The Scoville Powerhouse is a historic former power generation facility at Twin Lakes and Taconic Roads in the Taconic neighborhood of Salisbury, Connecticut. Built about 1899, it provided power to the surrounding estate of the Scoville family, owners of local iron mining and processing operations. It was converted into a privated residence in the 1950s, and was listed on the National Register of Historic Places in 1984 for its distinctive architecture.

Description and history

The former Scoville Powerhouse is located in a rural-residential cluster in northeastern Salisbury, at the northwest corner of Twin Lakes Road and Beaver Dam Road. It is set on the south bank of Schenob Brook, near the outlet of the Twin Lakes. It is 1-1/2 stories in height, built out of stone, brick, and concrete and covered by a steeply pitched hip roof. The front facade faces east toward Taconic Road, and is dominated by two steep gables, each rising above now-glassed openings that resemble the openings for carriages in carriage houses. The gable edges are decorated with Gothic style bargeboard. The building has rustic stone corner quoins. The water that powered the building's turbine (still in situ but now bypassed and not operation) was provided via a penstock that runs under Taconic Road just south of the dam (which the road crosses over).

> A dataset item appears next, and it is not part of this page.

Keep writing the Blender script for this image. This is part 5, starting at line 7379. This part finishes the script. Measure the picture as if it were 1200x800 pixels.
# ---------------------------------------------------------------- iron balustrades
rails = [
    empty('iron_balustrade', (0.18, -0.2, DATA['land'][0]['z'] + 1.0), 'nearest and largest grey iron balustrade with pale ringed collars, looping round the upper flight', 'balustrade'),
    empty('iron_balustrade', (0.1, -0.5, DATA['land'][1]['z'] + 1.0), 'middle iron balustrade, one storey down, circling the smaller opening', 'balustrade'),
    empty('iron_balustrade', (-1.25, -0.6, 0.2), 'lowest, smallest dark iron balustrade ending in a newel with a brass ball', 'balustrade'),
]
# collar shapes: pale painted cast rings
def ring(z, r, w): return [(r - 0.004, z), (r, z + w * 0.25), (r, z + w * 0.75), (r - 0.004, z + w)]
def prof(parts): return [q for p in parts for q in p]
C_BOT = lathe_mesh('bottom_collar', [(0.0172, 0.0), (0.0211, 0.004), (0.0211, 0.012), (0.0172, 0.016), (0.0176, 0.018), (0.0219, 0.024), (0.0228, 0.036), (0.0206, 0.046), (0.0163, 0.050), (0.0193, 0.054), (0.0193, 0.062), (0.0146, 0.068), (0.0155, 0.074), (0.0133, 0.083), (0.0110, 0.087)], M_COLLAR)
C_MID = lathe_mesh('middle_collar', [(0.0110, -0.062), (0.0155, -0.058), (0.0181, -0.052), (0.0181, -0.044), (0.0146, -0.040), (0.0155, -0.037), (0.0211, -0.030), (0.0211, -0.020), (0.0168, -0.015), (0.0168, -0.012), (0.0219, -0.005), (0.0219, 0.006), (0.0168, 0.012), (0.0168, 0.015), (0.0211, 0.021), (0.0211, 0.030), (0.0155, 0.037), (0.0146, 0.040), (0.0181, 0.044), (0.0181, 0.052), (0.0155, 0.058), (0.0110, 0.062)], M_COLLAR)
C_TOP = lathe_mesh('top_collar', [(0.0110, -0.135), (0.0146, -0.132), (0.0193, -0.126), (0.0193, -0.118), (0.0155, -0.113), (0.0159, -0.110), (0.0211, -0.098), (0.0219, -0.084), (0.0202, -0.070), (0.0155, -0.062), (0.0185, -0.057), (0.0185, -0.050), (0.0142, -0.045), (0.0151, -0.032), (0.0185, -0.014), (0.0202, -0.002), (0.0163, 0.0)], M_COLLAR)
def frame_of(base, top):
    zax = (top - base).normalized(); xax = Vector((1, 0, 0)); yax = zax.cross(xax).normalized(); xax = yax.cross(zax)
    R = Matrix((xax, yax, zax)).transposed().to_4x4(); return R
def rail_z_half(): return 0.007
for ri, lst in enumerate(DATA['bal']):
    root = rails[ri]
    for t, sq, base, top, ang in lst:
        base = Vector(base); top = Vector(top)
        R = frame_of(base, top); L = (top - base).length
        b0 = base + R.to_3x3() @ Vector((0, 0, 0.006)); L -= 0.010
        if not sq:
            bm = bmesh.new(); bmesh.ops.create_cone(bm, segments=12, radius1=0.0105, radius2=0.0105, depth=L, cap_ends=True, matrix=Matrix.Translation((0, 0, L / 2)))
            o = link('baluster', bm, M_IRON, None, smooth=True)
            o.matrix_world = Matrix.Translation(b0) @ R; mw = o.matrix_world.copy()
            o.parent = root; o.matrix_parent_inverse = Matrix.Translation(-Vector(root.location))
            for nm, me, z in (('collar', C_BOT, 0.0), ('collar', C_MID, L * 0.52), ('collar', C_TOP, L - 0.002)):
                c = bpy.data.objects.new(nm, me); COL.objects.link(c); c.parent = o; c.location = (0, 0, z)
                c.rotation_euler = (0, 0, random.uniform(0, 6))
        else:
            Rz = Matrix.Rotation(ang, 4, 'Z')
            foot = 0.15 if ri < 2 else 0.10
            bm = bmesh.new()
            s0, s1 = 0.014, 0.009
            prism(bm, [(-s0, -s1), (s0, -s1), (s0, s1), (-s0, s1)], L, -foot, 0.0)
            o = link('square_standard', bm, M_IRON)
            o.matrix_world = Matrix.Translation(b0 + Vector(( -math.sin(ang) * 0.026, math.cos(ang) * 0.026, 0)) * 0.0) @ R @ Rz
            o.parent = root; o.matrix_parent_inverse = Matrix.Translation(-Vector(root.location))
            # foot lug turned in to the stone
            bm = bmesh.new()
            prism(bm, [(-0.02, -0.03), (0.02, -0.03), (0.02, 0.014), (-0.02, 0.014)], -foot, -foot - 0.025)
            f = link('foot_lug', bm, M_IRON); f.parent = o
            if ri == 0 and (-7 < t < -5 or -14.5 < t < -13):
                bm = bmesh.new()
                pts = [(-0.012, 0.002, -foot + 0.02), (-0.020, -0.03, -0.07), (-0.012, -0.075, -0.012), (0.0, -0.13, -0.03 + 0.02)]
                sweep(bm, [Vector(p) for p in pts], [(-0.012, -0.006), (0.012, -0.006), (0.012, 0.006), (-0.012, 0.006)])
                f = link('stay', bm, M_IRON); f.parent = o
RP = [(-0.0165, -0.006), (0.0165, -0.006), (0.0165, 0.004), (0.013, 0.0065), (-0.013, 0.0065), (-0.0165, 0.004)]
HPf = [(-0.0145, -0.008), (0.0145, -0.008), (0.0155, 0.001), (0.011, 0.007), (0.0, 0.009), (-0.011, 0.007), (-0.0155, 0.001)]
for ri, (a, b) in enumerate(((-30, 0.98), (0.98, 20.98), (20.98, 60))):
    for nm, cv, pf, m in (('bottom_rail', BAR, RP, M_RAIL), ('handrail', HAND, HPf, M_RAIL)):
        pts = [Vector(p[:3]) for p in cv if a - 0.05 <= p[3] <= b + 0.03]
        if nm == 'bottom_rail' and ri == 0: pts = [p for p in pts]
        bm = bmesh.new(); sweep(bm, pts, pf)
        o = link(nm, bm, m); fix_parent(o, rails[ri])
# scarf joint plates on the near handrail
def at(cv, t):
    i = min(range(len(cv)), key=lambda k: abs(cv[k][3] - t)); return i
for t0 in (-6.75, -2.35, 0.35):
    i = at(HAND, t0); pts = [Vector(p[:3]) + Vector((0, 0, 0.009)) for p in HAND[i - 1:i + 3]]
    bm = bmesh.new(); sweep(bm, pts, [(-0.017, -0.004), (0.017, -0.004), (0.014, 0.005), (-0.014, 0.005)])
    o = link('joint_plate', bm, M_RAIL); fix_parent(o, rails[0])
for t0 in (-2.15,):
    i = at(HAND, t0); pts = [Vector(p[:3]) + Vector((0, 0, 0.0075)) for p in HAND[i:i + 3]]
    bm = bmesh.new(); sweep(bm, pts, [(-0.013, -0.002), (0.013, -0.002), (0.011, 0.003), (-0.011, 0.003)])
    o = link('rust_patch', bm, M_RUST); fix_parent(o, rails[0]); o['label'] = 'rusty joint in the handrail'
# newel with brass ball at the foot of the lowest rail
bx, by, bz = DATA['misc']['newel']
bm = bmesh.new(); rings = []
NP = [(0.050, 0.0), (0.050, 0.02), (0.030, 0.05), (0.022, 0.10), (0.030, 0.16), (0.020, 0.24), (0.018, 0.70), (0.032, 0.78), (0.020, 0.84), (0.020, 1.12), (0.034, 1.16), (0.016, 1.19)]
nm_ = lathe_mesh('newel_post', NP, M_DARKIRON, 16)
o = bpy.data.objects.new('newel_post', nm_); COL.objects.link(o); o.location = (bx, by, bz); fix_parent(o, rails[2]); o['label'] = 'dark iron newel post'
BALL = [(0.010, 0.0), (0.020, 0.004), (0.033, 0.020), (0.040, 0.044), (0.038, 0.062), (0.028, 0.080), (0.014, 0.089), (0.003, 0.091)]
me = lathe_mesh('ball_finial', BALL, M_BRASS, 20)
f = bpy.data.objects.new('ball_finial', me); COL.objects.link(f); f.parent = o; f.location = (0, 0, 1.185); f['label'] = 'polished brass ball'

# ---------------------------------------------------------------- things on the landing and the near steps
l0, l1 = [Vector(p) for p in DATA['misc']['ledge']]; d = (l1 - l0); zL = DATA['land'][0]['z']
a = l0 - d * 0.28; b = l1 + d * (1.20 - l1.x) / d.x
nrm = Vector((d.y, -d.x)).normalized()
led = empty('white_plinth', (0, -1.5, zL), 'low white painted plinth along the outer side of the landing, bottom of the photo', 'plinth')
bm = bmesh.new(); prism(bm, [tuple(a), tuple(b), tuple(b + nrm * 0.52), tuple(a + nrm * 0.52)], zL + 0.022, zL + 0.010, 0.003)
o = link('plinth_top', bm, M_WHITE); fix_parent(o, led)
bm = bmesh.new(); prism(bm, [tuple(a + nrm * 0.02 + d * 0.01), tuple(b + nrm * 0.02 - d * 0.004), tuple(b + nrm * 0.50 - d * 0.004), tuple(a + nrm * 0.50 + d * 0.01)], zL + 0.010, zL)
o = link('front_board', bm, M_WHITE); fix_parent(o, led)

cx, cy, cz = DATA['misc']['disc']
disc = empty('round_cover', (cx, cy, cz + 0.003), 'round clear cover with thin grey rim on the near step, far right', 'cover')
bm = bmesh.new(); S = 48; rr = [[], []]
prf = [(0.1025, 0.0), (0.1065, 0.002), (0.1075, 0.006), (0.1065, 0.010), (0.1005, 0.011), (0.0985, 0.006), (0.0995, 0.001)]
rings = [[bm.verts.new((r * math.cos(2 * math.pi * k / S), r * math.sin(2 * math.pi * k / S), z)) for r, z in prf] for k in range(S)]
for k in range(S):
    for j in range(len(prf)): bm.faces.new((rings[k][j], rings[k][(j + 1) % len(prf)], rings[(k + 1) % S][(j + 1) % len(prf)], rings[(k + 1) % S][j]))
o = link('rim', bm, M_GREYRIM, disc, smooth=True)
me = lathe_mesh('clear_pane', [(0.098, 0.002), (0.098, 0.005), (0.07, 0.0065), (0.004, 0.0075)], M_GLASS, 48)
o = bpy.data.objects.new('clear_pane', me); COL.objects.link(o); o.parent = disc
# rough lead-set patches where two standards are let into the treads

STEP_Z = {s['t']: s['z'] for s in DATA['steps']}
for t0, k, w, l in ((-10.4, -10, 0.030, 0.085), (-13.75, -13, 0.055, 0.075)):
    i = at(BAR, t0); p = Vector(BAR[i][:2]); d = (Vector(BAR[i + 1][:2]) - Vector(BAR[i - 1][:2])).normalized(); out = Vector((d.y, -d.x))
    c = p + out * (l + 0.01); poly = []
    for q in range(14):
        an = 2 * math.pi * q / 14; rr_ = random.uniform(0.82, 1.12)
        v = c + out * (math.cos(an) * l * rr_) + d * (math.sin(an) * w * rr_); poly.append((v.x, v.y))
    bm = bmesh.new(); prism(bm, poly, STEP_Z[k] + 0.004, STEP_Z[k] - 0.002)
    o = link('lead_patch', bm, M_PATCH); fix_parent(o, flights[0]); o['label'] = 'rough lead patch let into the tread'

This site on Schenob Brook was first used for power generation in the 18th century, powering a forge and gristmill c. 1748. Land in this area was acquired by Herbert and Robert Scoville in 1899. The Scovilles were by then important political and business leaders in the community, owning one of the local iron works. The developed this area as a country estate, building a large stone country manor (destroyed by fire), a carriage house (across Schenob Brook, also converted to a residence), and the powerhouse, which provided electricity to the estate. Family records are unclear on how long the power station operated, but the estate was sold off in portions in the mid-20th century. The power station was sold in the 1950s and converted into a residence.